Maximum number of edges one can add to a tree without making it non-planar
I actually have a question regarding the accepted answer to this question by the OP themself:
How many edges can you add to a tree with $n$ vertices so it stays planar?
The answer employs induction on the assumption that one can add $3(n-1)-6-(n-2)=2(n-1)-5$ edges to a tree with $n-1$ vertices so that the newly obtained graph is again planar.
To prove the statement for a tree with $n$ vertices, we need to remove one of the at least two leaves. The OP writes we then add $2(n-1)-5=2n-7$ edges and all the faces inside the graph are incident with exactly $3$ vertices. If they were incident with $4$ vertices, we could add another edge to connect two non-neighbouring vertices, which would be a contradiction (I believe it is due to the number of added edges exceeding the maximum possible for a graph to remain planar). Now, the last part, which I'm not quite sure about, we should add the previously removed leaf, which would now lie on a face incident with its neighbour and $2$ other vertices. My question is:
Do we put that leaf on any of the faces, each of whom is incident with some $3$ vertices of the graph, or do we expect that particular leaf to be on the right position from the beginning, that is, we know it isn't somewhere outside in the plane where the graph is embedded?

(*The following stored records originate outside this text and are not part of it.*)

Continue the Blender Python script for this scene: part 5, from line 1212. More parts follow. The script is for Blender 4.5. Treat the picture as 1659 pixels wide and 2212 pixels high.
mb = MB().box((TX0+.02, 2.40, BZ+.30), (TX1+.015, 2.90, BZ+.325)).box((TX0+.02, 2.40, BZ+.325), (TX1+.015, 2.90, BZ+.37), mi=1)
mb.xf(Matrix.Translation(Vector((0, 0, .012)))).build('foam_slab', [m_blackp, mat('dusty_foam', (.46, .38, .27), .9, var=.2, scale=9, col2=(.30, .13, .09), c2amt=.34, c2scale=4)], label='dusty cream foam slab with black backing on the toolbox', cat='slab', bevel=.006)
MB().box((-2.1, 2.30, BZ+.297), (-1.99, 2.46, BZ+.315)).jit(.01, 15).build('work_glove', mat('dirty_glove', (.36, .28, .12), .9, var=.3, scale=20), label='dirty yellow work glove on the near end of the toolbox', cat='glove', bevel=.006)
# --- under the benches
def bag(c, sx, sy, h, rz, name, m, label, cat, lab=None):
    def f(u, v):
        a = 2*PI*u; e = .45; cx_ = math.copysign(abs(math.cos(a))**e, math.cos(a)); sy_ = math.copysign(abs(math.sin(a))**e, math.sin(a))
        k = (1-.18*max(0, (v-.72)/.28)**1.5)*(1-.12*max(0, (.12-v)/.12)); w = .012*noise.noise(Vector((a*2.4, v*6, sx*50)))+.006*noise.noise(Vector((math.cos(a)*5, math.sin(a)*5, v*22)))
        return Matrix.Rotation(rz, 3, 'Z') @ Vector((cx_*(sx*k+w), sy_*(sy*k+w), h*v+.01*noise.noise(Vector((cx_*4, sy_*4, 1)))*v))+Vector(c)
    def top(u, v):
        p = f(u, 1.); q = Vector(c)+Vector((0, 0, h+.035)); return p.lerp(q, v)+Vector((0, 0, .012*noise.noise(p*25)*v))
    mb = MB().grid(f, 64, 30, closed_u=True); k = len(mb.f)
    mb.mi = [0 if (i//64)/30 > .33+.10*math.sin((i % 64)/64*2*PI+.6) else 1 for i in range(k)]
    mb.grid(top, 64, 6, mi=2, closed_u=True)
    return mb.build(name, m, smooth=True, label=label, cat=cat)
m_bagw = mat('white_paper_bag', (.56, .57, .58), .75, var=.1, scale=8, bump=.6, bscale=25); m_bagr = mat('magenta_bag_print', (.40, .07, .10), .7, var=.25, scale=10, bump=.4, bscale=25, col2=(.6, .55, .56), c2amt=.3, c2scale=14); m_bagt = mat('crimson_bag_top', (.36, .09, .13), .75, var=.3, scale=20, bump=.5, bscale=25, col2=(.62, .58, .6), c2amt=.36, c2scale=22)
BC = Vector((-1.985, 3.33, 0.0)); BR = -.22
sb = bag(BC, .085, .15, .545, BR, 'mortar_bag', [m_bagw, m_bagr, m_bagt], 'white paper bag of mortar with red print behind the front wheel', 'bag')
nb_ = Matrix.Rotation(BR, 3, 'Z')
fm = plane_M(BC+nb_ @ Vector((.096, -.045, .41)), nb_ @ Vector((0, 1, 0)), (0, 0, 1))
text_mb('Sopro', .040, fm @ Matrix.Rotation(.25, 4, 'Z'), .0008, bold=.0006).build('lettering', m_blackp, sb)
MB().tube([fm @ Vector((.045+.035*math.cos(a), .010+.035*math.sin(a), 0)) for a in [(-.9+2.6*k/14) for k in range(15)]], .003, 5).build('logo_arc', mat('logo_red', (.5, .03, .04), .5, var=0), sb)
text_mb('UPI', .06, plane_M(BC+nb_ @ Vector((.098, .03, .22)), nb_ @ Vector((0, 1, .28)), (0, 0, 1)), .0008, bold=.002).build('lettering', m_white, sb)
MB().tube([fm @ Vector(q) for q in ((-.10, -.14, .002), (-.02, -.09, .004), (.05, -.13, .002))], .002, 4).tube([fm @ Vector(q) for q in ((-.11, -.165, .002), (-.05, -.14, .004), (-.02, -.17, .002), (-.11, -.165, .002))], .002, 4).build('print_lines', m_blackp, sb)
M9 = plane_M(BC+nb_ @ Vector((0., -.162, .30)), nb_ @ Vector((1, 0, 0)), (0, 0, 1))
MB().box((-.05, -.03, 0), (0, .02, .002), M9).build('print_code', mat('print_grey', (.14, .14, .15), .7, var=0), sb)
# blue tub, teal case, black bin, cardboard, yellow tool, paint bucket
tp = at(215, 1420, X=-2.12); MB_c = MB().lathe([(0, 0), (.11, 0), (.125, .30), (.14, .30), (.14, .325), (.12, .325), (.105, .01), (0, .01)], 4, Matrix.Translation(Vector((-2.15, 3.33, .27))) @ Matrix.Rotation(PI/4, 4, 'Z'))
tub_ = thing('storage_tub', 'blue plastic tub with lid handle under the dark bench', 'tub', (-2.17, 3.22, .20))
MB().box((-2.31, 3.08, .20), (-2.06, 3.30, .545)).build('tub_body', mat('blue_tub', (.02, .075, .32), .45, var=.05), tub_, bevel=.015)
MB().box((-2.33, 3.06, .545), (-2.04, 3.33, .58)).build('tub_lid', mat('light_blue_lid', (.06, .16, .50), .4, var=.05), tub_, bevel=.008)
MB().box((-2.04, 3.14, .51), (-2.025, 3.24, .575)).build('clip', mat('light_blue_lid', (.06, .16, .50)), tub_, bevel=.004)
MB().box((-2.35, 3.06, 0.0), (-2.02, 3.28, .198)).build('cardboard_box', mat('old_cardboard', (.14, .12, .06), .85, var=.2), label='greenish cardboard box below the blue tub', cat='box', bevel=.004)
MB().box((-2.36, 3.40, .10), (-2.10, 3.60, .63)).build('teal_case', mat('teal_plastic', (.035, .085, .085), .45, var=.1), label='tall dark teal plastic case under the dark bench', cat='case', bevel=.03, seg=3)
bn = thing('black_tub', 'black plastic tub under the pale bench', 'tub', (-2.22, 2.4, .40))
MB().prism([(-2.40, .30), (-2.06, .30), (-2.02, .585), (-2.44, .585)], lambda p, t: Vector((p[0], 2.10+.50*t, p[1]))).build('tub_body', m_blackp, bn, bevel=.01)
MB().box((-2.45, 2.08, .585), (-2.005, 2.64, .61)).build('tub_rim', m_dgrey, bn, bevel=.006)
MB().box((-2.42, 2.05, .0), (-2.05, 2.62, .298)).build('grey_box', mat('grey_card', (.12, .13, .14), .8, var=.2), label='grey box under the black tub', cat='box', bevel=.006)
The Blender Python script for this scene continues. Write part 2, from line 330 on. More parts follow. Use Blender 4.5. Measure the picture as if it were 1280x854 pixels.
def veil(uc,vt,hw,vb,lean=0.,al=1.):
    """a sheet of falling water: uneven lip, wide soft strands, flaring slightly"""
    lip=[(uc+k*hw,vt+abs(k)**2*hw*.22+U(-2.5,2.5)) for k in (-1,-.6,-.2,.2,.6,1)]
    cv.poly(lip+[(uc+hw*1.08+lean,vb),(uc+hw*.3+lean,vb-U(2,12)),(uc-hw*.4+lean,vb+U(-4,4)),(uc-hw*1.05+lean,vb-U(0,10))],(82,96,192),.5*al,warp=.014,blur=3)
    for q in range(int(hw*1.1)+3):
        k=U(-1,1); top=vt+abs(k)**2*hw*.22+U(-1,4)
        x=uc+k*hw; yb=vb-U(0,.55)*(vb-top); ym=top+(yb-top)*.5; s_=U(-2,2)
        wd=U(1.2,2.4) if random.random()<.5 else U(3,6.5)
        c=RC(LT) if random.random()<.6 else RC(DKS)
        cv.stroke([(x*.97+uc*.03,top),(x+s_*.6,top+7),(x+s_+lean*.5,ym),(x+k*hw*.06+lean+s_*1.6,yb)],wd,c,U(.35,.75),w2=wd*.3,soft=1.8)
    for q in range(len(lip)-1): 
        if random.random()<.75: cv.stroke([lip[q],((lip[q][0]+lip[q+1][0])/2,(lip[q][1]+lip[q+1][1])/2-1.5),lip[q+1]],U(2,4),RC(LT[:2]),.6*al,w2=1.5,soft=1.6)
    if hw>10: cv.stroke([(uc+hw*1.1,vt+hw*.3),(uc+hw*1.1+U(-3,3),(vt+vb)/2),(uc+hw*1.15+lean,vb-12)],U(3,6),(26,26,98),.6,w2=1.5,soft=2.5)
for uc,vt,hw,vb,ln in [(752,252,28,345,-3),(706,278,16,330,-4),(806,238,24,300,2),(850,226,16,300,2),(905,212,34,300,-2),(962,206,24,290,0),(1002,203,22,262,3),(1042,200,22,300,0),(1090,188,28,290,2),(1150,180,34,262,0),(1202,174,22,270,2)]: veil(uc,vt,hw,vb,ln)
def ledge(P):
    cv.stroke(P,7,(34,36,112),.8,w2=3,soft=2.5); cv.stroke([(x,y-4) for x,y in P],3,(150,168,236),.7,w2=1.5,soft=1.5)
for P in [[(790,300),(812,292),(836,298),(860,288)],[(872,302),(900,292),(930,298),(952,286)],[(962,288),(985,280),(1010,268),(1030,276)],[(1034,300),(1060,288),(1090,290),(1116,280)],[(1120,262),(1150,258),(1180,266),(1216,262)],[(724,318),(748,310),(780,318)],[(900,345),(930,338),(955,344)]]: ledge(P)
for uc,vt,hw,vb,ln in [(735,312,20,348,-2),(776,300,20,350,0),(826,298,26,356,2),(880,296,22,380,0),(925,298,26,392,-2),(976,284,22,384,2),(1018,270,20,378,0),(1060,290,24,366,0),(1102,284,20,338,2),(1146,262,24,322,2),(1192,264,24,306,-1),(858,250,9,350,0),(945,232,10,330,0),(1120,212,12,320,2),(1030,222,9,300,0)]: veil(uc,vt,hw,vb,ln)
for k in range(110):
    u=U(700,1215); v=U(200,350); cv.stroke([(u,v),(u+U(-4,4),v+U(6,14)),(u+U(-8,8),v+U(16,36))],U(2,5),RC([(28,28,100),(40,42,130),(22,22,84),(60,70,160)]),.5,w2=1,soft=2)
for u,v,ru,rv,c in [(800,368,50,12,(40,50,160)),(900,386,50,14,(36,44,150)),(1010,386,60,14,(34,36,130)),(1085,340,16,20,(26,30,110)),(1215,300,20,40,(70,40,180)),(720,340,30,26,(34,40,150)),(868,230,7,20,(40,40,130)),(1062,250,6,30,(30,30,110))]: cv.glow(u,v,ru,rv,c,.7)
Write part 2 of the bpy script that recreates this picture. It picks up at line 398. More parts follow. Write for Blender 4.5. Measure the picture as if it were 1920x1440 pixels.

And if that leaf is inside a triangle with its neighbour as one vertex, does it matter which of the vertices we're going to connect with the leaf?
It's important to distinguish a graph (even a planar one) from a plane embedding of the graph. The graph is just an abstract adjacency relationship between arbitrary objects called vertices. It's the plane embedding that puts the vertices and edges down in the plane.
In the induction step, we assume that we have an $n$-vertex tree $T$: a graph. It has a leaf (call it $v$), and so $T-v$ is an $(n-1)$-vertex tree.
By the induction hypothesis, we can add $2n-7$ edges to $T-v$ to get a planar graph $G$; now take a plane embedding of $G$. In this plane embedding, the vertex $v$ does not have a location - after all, $v$ is not a vertex of $G$ at all! However, $v$ had a single neighbor (call it $w$) in $T$, so $w$ is a vertex of $T-v$, and therefore $w$ is a vertex in $G$.
The vertex $w$ has a location in the plane embedding. Now we can modify the plane embedding to get a bigger plane embedding of a graph $G^+$ that contains $G$, an additional vertex $v$, the edge $vw$, and $2$ more edges. To do this:
- Place $v$ inside any face (call it $F$) whose boundary contains $w$.
- Add edges from $v$ to $w$ and to two other vertices on the boundary of $F$; in the plane embedding, these edges can be drawn inside $F$ without crossing.
- Note: in principle, it can be shown that there's no choice here - $F$ must be a triangle, and so we add edges from $v$ to every vertex on the boundary of $F$. But for the proof, it's enough to know that $F$ must have at least $3$ vertices on its boundary, so we can add at least the edges above.
The resulting graph $G^+$ contains $T$ as a subgraph: it contains $T-v$ as a subgraph, and also the edge $vw$, which is also what we need to get $T$. Also, it has $3$ more edges than $G$, so we can count and conclude that it has $2n-5$ edges more than $T$.